Like the other sentiments discussed in this chapter, the horror of
incest has been found to be absent among races in various stages of
development. Incestuous unions occurred among Chippewas and other
American Indians. Of the Peruvian Indians, Garcilasso de la Vega says
that some cohabited with their sisters, daughters, or mothers; similar
facts are recorded of some Brazilians, Polynesians, Africans, and wild
tribes of India. "Among the Annamese, according to a missionary who
has lived among them for forty years, no girl who is twelve years old
and has a brother is a virgin" (Westermarck, 292). Gypsies allow a
brother to marry a sister, while among the Veddahs of Ceylon the
marriage of a man with his younger sister is considered _the_ proper
marriage.
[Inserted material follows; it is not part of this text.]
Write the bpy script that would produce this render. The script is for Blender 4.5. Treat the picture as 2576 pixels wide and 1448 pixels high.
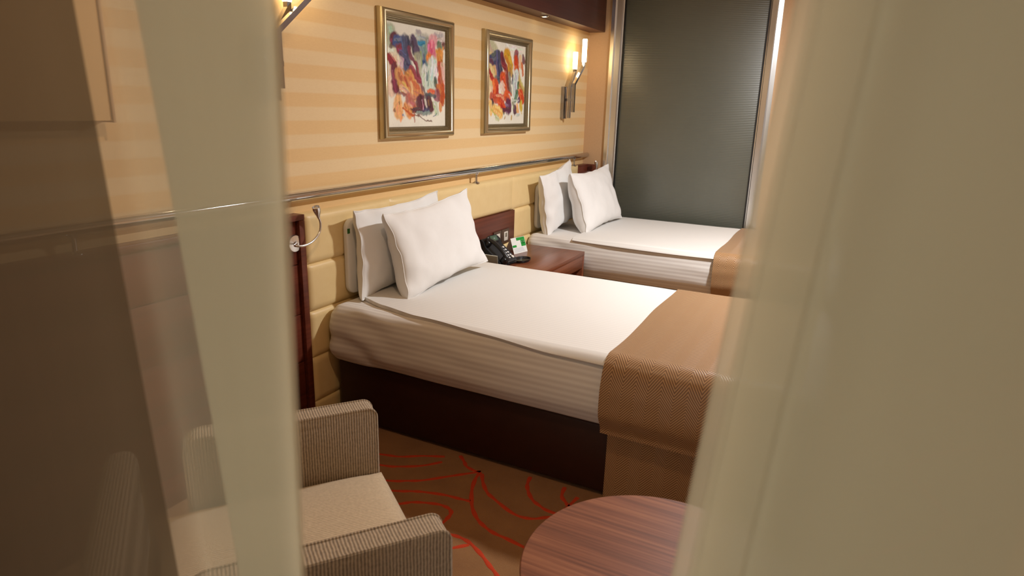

In the Indian Archipelago and elsewhere there are tribes who
permit marriage between parents and their children. The legends of
India and Hindoo theology abound in allusions to incestuous unions,
and a nation's mythology reflects its own customs. According to Strabo
the ancient Irish married their mothers and sisters. Among the
love-stories of the ancient Greeks, as we shall see later on, there
are a surprising number the subject of which is incest, indicating
that that crime was of not infrequent occurrence. But it is especially
by royal personages that incest has been practised.